Dr Mehrotra himself is dazzled by its success. With a child-like glee he attributed it solely to the blessings of Sai Baba, whose photograph adorns the website. “That’s why I say the CMD of my website is the God’, he averred, again raising the index finger upwards to the Sai Baba’s portrait.
“ You will be amazed over the kind of feedback I get every day. Top bureaucrats I have never seen, much less met, provide information about themselves and their colleagues. Have a look at this bit of information. A newly appointed high commissioner has requested me to put information about his posting in the website”, Dr Mehrotra gushed, showing feedback on his personal mail account.
His enthusiasm didn’t stop there. Next moment, he quickly got up from the chair and rushed to his drawing room. Within seconds he returned carrying three books. All three had mentioned his website. The books were Dr Sajnay Baru’s ‘An Accidental Prime Minister’, PC Parekh’s ‘Conspirator or Crusader’ and PM Nair’s ‘My Years with the President’.
Former media adviser to the then PM, Dr Baru and former coal secretary PC Parekh have mentioned the website as a source for goings-in in the PMO of Dr Man Mohan Singh. Former secretary to the then President APJ Kalam has written in his memoirs that ‘his heart sank on not finding his name in the whispersinthecorridors.com.
“ I know none of them. But they trusted my website as a source. That is the secret of its success’, averred the editor-in-chief, putting down the books on the table. In fact, he added, he didn’t know most of the people whose names figured in the website.
Amazed by success of the website, two scholars of the Indian institute of information technology and management , Gwalior, Manoj Kumar Dash and Ajay Singh undertook a case study to ascertain secrets of its popularity in 2011.
Their study–, Innovation approaches of whispersinthecorridors.com” in the field of Indian bureaucracy– concluded that   main reason behind the success is targeting the bureaucracy and corporate elites.

Dr Mehrotra’s candour only serves to deepen the mystery of the website’s success. He remains largely confined to his house-cum-office. Once, he was an active journalist who could be spotted at the secretariat and the state police headquarters every day. But for a last decade or so, his main sources of information are newspapers and feedbacks. He is seldom seen outside the house.
The wealth of information he has acquired came gradually, as the website’s popularity grew. Foundation of the website had been laid 32 years ago when Dr Mehrotra started a gossip column in the Free Press, Indore, as its Bhopal bureau chief. Title of the column was the same- whispersinthecorridor.

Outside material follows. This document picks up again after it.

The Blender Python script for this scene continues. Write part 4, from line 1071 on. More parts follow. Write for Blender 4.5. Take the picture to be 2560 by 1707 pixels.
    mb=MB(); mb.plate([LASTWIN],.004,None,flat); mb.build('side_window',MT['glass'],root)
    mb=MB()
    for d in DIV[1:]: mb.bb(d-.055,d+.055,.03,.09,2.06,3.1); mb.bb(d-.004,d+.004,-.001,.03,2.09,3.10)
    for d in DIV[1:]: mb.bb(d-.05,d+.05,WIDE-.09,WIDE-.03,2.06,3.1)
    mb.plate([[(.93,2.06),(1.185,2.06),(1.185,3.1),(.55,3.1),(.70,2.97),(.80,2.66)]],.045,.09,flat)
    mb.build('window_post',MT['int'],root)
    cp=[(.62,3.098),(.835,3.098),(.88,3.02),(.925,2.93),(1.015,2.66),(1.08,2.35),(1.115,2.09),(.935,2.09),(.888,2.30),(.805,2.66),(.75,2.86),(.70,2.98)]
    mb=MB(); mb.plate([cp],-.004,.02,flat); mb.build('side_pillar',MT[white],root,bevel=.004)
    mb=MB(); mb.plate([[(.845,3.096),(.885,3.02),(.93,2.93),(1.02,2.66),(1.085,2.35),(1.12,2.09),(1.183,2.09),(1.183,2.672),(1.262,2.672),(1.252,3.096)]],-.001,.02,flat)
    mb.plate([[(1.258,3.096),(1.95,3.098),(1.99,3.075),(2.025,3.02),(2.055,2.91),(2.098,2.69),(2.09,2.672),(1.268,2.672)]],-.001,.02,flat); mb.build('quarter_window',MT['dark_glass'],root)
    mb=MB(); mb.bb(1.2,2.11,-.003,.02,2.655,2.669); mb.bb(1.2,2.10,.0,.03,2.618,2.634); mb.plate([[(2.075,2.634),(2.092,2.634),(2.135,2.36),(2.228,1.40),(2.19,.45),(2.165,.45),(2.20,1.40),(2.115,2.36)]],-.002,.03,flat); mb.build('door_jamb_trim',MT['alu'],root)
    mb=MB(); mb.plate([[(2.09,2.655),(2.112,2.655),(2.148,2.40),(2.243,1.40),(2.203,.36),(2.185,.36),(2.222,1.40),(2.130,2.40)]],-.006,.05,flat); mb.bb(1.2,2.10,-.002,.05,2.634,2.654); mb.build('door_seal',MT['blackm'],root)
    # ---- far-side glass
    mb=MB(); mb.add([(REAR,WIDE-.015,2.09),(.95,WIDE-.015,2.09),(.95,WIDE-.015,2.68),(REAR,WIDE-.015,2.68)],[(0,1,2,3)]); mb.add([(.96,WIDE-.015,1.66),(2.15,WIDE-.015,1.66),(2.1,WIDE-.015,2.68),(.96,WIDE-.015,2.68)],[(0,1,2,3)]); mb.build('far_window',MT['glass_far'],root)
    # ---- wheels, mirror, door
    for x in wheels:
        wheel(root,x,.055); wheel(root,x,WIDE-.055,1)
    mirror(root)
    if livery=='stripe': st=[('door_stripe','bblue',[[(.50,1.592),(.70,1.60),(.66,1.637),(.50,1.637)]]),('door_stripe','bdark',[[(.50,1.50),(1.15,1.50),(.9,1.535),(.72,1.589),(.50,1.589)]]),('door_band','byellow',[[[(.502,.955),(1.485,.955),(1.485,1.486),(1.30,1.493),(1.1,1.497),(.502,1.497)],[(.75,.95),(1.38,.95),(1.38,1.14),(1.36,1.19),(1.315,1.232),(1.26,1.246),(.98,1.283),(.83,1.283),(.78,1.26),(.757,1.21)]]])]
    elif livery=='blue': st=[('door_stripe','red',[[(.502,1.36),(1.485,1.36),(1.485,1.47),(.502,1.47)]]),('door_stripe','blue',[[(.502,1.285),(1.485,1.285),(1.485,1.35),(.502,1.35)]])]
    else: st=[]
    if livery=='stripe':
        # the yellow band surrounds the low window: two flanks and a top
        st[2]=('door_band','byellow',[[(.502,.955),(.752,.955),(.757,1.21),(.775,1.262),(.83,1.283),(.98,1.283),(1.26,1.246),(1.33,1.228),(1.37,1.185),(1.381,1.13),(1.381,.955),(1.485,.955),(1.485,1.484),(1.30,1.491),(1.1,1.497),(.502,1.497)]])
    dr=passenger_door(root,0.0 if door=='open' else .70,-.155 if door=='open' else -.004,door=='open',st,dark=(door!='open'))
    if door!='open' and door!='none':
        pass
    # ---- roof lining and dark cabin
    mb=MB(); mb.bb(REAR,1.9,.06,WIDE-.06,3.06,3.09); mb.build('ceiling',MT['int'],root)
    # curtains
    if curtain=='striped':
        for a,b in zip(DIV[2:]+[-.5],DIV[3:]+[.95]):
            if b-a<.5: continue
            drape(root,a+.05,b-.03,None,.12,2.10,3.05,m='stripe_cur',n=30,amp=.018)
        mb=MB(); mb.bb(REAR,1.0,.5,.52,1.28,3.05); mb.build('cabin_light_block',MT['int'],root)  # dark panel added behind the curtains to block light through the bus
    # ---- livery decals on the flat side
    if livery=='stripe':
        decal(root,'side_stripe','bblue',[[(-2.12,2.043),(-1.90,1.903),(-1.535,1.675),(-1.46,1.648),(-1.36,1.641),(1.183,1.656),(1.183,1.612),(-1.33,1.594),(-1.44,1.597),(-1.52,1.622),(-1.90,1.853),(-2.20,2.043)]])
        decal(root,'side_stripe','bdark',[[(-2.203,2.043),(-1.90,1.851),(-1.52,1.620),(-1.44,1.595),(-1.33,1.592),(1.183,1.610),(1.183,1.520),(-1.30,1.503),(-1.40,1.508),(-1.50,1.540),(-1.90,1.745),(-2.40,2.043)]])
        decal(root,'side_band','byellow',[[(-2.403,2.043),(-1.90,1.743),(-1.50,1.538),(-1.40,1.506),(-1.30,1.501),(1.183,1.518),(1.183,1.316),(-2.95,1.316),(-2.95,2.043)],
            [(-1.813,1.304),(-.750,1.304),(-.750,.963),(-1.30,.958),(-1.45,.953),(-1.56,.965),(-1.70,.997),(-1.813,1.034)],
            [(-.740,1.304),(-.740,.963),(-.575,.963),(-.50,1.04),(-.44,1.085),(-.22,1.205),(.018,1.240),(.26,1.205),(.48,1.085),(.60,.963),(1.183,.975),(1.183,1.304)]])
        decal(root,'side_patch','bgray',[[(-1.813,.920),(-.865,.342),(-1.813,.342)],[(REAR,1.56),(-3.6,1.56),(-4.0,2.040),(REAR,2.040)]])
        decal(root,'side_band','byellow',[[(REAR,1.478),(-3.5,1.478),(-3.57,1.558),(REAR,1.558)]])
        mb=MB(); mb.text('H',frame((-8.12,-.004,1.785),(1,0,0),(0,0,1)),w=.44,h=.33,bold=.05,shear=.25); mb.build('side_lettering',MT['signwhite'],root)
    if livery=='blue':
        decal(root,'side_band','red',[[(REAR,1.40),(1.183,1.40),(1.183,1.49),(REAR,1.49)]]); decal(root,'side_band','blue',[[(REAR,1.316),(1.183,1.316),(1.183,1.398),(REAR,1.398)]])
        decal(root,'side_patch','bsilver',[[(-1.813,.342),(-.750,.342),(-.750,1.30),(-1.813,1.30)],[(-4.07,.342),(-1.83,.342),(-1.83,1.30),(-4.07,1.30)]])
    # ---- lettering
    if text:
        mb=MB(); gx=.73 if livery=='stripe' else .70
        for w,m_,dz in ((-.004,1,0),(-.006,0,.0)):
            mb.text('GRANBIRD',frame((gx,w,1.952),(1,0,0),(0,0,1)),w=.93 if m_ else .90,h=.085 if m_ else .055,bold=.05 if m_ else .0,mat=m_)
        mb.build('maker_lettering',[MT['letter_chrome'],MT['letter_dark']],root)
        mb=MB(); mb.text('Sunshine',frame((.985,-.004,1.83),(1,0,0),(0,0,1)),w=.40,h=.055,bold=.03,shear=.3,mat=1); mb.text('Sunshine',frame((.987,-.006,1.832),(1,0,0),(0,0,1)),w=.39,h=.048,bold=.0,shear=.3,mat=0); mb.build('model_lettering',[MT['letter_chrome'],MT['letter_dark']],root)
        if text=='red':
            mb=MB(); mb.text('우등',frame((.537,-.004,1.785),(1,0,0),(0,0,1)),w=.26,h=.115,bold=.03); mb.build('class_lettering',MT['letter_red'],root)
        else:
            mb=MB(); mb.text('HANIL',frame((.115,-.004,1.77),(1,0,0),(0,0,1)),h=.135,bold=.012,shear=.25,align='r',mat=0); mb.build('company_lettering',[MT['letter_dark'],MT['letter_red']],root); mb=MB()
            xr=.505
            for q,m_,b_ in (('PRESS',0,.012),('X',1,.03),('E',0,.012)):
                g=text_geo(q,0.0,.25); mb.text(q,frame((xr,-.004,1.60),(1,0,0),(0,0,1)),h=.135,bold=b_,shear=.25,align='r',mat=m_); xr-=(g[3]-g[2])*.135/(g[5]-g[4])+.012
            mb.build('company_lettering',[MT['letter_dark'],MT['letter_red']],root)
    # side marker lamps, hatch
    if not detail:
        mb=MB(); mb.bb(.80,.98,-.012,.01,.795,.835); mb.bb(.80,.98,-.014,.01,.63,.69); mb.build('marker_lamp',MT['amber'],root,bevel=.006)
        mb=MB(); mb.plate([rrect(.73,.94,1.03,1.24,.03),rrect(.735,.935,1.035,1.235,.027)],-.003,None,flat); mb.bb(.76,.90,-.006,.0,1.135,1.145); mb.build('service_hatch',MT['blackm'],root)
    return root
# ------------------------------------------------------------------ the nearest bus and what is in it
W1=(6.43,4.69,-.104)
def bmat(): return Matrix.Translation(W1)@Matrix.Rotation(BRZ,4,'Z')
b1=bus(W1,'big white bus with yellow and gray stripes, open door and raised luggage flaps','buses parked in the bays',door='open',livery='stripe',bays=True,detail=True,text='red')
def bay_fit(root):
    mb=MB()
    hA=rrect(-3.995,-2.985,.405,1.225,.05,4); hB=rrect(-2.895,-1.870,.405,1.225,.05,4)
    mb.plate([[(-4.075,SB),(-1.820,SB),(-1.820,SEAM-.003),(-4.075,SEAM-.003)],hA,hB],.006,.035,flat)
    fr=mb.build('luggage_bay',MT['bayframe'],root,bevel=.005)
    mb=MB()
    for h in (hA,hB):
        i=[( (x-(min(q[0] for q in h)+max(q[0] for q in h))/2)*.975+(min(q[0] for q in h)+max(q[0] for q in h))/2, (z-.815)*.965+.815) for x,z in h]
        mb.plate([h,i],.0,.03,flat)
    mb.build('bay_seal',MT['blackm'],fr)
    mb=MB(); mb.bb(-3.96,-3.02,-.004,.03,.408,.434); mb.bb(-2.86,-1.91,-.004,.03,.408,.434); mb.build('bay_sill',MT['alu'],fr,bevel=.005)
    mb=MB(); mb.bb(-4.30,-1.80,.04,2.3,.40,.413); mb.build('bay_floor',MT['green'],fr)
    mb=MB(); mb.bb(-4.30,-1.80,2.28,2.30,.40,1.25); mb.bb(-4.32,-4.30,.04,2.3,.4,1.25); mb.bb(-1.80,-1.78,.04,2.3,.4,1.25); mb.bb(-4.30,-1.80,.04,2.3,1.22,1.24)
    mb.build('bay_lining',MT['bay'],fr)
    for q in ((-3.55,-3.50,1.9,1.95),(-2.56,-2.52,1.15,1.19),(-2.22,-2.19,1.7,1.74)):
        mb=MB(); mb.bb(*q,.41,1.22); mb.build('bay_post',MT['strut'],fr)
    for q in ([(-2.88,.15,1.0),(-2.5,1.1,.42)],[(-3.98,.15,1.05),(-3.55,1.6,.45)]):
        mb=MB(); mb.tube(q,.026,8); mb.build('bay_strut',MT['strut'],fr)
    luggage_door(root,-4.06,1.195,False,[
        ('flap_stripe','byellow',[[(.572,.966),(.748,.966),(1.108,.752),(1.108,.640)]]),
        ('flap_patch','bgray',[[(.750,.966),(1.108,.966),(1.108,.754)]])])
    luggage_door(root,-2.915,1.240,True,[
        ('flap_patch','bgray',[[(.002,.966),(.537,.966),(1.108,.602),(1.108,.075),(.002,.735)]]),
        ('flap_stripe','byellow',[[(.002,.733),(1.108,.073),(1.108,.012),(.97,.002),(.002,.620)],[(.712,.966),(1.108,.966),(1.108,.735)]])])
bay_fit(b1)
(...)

In those days, the column was a novelty. Hindi newspapers would eschew writing such gossips. And Free Press was the only significant English newspaper in Bhopal. The column was an instant hit with the bureaucracy.
Of course, not all bureaucrats liked the column. Many sneered at what they called gossip-mongering in the name of journalism. But they found it irresistible.
A retired IAS officer said he always considered the column a low-brow stuff but would read it all the same.
“ That holds true even now for the website. Most bureaucrats surf it out of curiosity. The one-liner information on peers’ and colleagues’ transfer-postings are easy on eyes,” he remarked.
Despite its clumsy and monotonous style, the column was seen as a barometer of the incumbent chief minister’s mood in Madhya Pradesh. Dr Mehrotra reveled in his popularity, so much so that he would seldom write other reports. He is, self-admittedly, not of an intellectual type. Long or analytical stories are not his forte, to put it mildly.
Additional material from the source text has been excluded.